You will see that it performs a lot of checks that take time of course. Since you know your input to squareform and can be sure it will work, you can create your custom function with just the core of squareform. 

[r, c] = size(m);
distanceMatrix = zeros(r);
distanceMatrix(tril(true(r),-1)) = distances;
distanceMatrix = distanceMatrix + distanceMatrix';

Then run the same code as you did to find the medioid.

1
votes

Here's an implementation that doesn't require a call to squareform:

N1 = 10;
dim = 5;

% generate points
X = randn(N1, dim);

% find mean distance
for iter=N1:-1:1
    d_mean(iter) = mean(pdist2(X(iter,:),X([1:(iter-1) (iter+1):end],:),'euclidean'));
    % D(iter,:) = pdist2(X(iter,:),X([1:(iter-1) (iter+1):end],:),'euclidean');
end

[val ind] = min(d_mean);

But without knowing more about your problem, I have no idea if it would be faster.

If this is the lynchpin for your program's performance, you may need to consider other speedup options like mex.

Good luck.

1
votes

When pdist computes distances between pairs of observations (1,2,...,n), the distances are arranged in the following order:

(2,1), (3,1), ..., (m,1), (3,2), ..., (m,2), ..., (m,m–1))

To demonstrate this, try the following:

> X = [.2 .1 .7 .5]';
> D = pdist(X)
.1  .5  .3   .6  .4  .2

In this example, X stores n=4 observations.

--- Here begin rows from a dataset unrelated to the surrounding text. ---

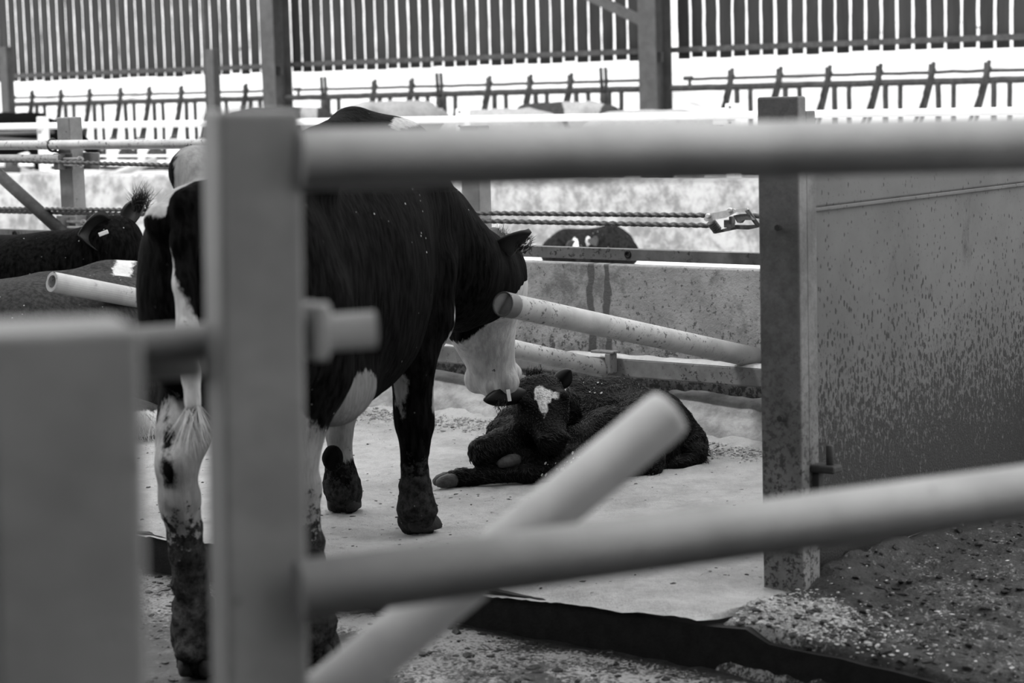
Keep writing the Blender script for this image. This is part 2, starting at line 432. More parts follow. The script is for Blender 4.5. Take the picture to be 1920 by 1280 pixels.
def grid_surface(name, fn, nu, nv, m, pale=None, kind='structure', label=None):
    vs = []; pl = []
    for i in range(nu + 1):
        for j in range(nv + 1):
            p, q = fn(i / nu, j / nv); vs.append(tuple(p)); pl.append(q)
    fs = [[i * (nv + 1) + j, (i + 1) * (nv + 1) + j, (i + 1) * (nv + 1) + j + 1, i * (nv + 1) + j + 1] for i in range(nu) for j in range(nv)]
    me = bpy.data.meshes.new(name); me.from_pydata(vs, [], fs); me.polygons.foreach_set('use_smooth', [True] * len(fs))
    bm = bmesh.new(); bm.from_mesh(me); bmesh.ops.recalc_face_normals(bm, faces=bm.faces[:])
    if sum(f.normal.z for f in bm.faces) < 0: bmesh.ops.reverse_faces(bm, faces=bm.faces[:])
    bm.to_mesh(me); bm.free()
    a = me.attributes.new('pale', 'FLOAT', 'POINT'); a.data.foreach_set('value', np.array(pl, np.float32))
    me.materials.append(m); o = bpy.data.objects.new(name, me); COL.objects.link(o)
    tag(o, label, None, None, kind); return o
def fbm(a, b, s, o=4): return noise.fractal(Vector((a * s, b * s, 3.1)), 0.9, 2.1, o)
def step(x, a, b): t = min(1, max(0, (x - a) / (b - a))); return t * t * (3 - 2 * t)

# ================================================================== SETTING
KB, WB = 4.60, 7.02                       # kerb line and low wall line
def passz(a): return 0.13 - 0.10 * step(a, -2.95, -1.3)

def alley(u, v):
    a = -9 + 11 * u; b = -1.0 + (KB + 0.06) * v + 1.0 * v
    z = 0.012 * fbm(a, b, 3) + 0.006 * fbm(a, b, 14)
    d = KB - b
    pale = (1 - step(d, 0.05, 0.75)) * (1.0 + 1.1 * fbm(a * 0.35, b, 5)) * step(d, 0.0, 0.10)
    return B(a, b, z), pale
grid_surface('floor', alley, 300, 150, M['muck'])

def bed(u, v):
    a = -10.2 + 7.26 * u; b = KB - 0.03 + (WB + 0.05 - KB + 0.03) * v
    z = 0.14 + 0.010 * fbm(a, b, 2.2) + 0.005 * fbm(a, b, 11) + 0.0025 * fbm(a, b, 40)
    e = b - KB
    z += -0.02 * (1 - step(e, -0.03, 0.05)) + 0.012 * math.sin(a * 3.7) * (1 - step(e, 0, .25))
    # heap swept against the wall
    w = WB - b
    z += 0.085 * (1 - step(w, 0.06, 0.30)) * (0.8 + 0.5 * fbm(a, 1, 3))
    # rounded corner by the post
    if a > -3.06:
        b = max(b, KB - .03 + 0.42 * ((a + 3.06) / 0.12) ** 1.7)
        if b > 4.98: a = -3.06; b = max(b, 4.98)
    return B(a, b, z), 0
grid_surface('floor_bedding', bed, 420, 150, M['sawdust'])

def passage(u, v):
    a = -3.12 + 4.6 * u; b = KB - .035 + 5.0 * v ** 1.6
    e = b - KB
    z = passz(a) * step(e, -0.03, 0.02) - .02 * (1 - step(e, 0, .12)) + 0.022 * fbm(a, b, 3.2) * step(e, 0.0, .3) + 0.013 * fbm(a, b, 13) + 0.006 * fbm(a, b, 38)
    side = step(a, -3.09, -2.99)
    heap = side * math.exp(-(((a + 2.93) / 0.20) ** 2 + ((e - 0.13) / 0.16) ** 2))
    muck = side * math.exp(-(((a + 2.92) / 0.16) ** 2 + ((e - 0.42) / 0.14) ** 2))
    toe = math.exp(-(((a + 3.02) / 0.10) ** 2)) * step(e, .4, .6)
    z += 0.03 * heap + 0.05 * toe * side + 0.035 * muck - 0.08 * (1 - side)
    return B(a, b, z), 1.15 * heap - 1.2 * muck + 0.35 * fbm(a, b, 2.1)
grid_surface('floor_passage', passage, 240, 190, M['muck_dry'])

# kerb face under the bedding
mb = MB(); N_ = 160
for i in range(N_):
    a0, a1 = -10.2 + 11.2 * i / N_, -10.2 + 11.2 * (i + 1) / N_
    z0, z1 = [min(passz(a), 0.128) + 0.008 * fbm(a, 0, 6) - (0.012 if a < -2.9 else .035) for a in (a0, a1)]
    mb.add([B(a0, KB - .015, -.02), B(a1, KB - .015, -.02), B(a1, KB - .015, z1), B(a0, KB - .015, z0), B(a0, KB + .12, z0), B(a1, KB + .12, z1)], [[0, 1, 2, 3], [3, 2, 5, 4]])
tag(mb.build('trim_kerb', M['black']), None, None, None, 'structure')

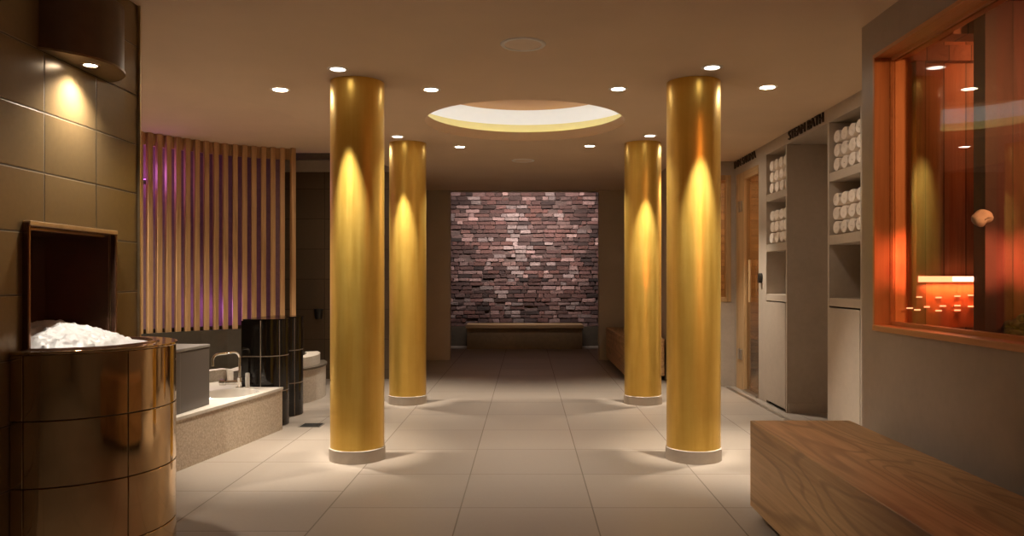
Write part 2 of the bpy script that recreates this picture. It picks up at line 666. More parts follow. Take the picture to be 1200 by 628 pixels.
# portal into the brick alcove
b = B()
box(b, -5.6, -1.18, 11.84, 12.0, 0, 3.3)
struct('wall_portal_left', b, M['plaster'])
struct('wall_portal_right', box(B(), 1.118, 4.6, 11.84, 12.0, 0, 3.3), M['plaster'])
struct('trim_3', box(B(), -1.18, 1.118, 11.84, 12.0, 2.605, 3.3), M['plaster'])
struct('ceiling_alcove', box(B(), -2.2, 2.2, 12.0, 15.0, 3.3, 3.4), M['plaster'])
struct('wall_alcove_left', box(B(), -2.3, -2.2, 12.0, 15.0, 0, 3.3), M['plaster'])
struct('wall_alcove_right', box(B(), 2.2, 2.3, 12.0, 15.0, 0, 3.3), M['plaster'])

# brick wall of the alcove, brick by brick in one mesh
b = B()
col = b.loops.layers.color.new('tone')
tones = [(0.30, 0.20, 0.18), (0.34, 0.235, 0.215), (0.27, 0.185, 0.165), (0.38, 0.29, 0.27), (0.31, 0.20, 0.175), (0.235, 0.165, 0.15)]
z = 0.36
row = 0
while z < 3.3:
    hgt = random.uniform(0.054, 0.074)
    x = -2.2 - random.random() * 0.2
    while x < 2.2:
        w = random.uniform(0.17, 0.27) if random.random() < 0.7 else random.uniform(0.09, 0.13)
        p = random.uniform(0.0, 0.022)
        if random.random() < 0.05:
            p = -0.035
        n0 = len(b.faces)
        x0, x1 = x + 0.005, x + w - 0.006
        dz = random.uniform(-0.006, 0.006)
        box(b, x0, x1, 14.48 - p, 14.62, z + dz, z + hgt + dz)
        b.faces.ensure_lookup_table()
        c = random.choice(tones)
        q = random.random()
        m = (x0 + x1) / 2
        if q < 0.09 or (abs(m + 0.2) < 0.12 and q < 0.6):
            c = (0.45, 0.39, 0.375)
        elif q < 0.2:
            c = (0.50, 0.40, 0.38)
        elif q < 0.28:
            c = (0.17, 0.11, 0.095)
        g = random.uniform(0.8, 1.15)
        for f in b.faces[n0:]:
            for lp in f.loops:
                lp[col] = (c[0] * g, c[1] * g, c[2] * g, 1)
        x += w
    z += hgt + random.uniform(0.008, 0.014)
    row += 1
n0 = len(b.faces)
box(b, -2.2, 2.2, 14.515, 14.8, 0.33, 3.3)
b.faces.ensure_lookup_table()
for f in b.faces[n0:]:
    for lp in f.loops:
        lp[col] = (0.30, 0.24, 0.22, 1)
for v in b.verts:
    if v.co.y < 14.6:
        v.co += Vector((random.uniform(-.009, .009), random.uniform(-.010, .010), random.uniform(-.006, .006)))
struct('wall_alcove', b, M['brick'], bevel=0.006, segs=1)
struct('unlit_base_alcove', box(B(), -2.2, 2.2, 14.35, 14.8, 0, 0.36), M['lowtile'])  # dark base standing in for the unlit lower bricks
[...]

The result, D, is a vector of distances between observations (2,1), (3,1), (4,1), (3,2), (4,2), (5,4). This arrangement corresponds with the entries of the lower triangular part of the following n-by-n matrix:

M=
 0  0  0 0
.1  0  0 0
.5 .6  0 0
.3 .4 .2 0

Notice that D(1)=M(2,1), D(2)=(3,1) and so on. So, one way to get the pair of indices in M that correspond with D(k) would be to compute the linear index of D(k) in M. This could be done as follows:

% matrix size
n = 4;
% r(j) is the no. of elements in cols 1..j, belonging to the upper triangular part 
r = cumsum(1:n-1);       
% p(j) is the no. elements in cols 1..j, belonging to the lower triangular part 
p = cumsum(n-1:-1:1);
% The linear index of value D(k)
q = find(p >= k, 1);
% The subscript indices of value D(k)
[i j] = ind2sub([n n], k + r(q));

Notice that n, r and p need to be set only once. From that point, you can find the index for any given k using the last two lines. Let's check this:

for k = 1:6
   q = find(p >= k, 1);
   [i, j] = ind2sub([n n], k + r(q));
   fprintf('D(%d) is the distance between observations (%d %d)\n', k, i, j);
end

Here's the output:
D(1) is the distance between observations (2 1)
D(2) is the distance between observations (3 1)
D(3) is the distance between observations (4 1)
D(4) is the distance between observations (3 2)
D(5) is the distance between observations (4 2)
D(6) is the distance between observations (4 3)

0
votes

There is no need to use squareform:

distances = pdist(m);
l=length(distances);
n=(1+sqrt(1+4*l))/2;
m=[];
for i=1:n
  idx=[1+i:n:length(distances)];
  m(i)=mean(distances(idx));
end

j=min(m);

I am not sure, but maybe this can be vectorised as well, but now it is late.